One of the most memorable lines from the Lord of the Rings movies is when Gandalf stands before the Balrog and says "You shall not pass."
EDIT: Actually, he says "you cannot pass" in the movie too. It's just commonly quoted as "you shall not pass" because he says that later.
He doesn't actually say that in the book.
In the Fellowship of the Ring, Gandalf blocks the Balrog saying:
You cannot pass....I am a servant of the Secret Fire, wielder of the flame of Anor. You cannot pass. The dark fire will not avail you, flame of Udûn. Go back to the Shadow! You cannot pass.
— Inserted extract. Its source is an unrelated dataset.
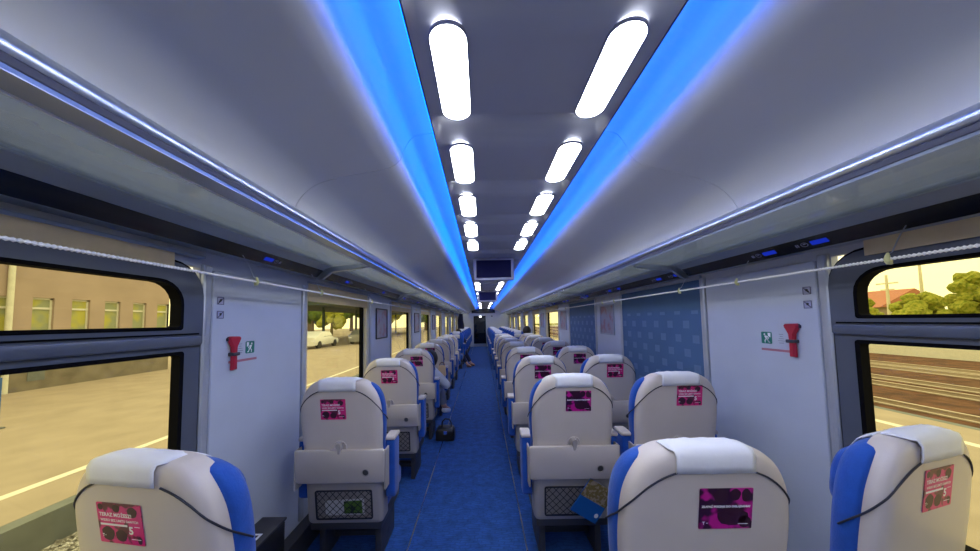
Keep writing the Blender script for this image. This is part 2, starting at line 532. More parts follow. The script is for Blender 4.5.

What is the reason for the shift?
Answer
It was most likely a conflation with “they shall not pass”, which the Wikipedia article notes:
was most famously used during the Battle of Verdun in World War I by French General Robert Nivelle. It appears on propaganda posters, such as that by Maurice Neumont after the Second Battle of the Marne, which was later adopted on uniform badges by units manning the Maginot Line. Later during the war, it also was used by Romanian soldiers during the Battle of Mărășești.
This opens the possibility that Tolkien himself was quite well aware of that form of the phrase and may have even been inspired by it.
It was also used during the Spanish Civil War and has since been used by various anti-fascist groups worldwide, as well as by the Sandinistas (according to the same Wikipedia article).
The timeline of it's usage, especially by the Sandinistas, makes it most likely that the conflation comes from the 60s counter-cultural movements, when their usage of it would have been well known and when popularity of LotR was really starting to take off (particularly in the US). Of course, someone who was around at the time would be needed to confirm that.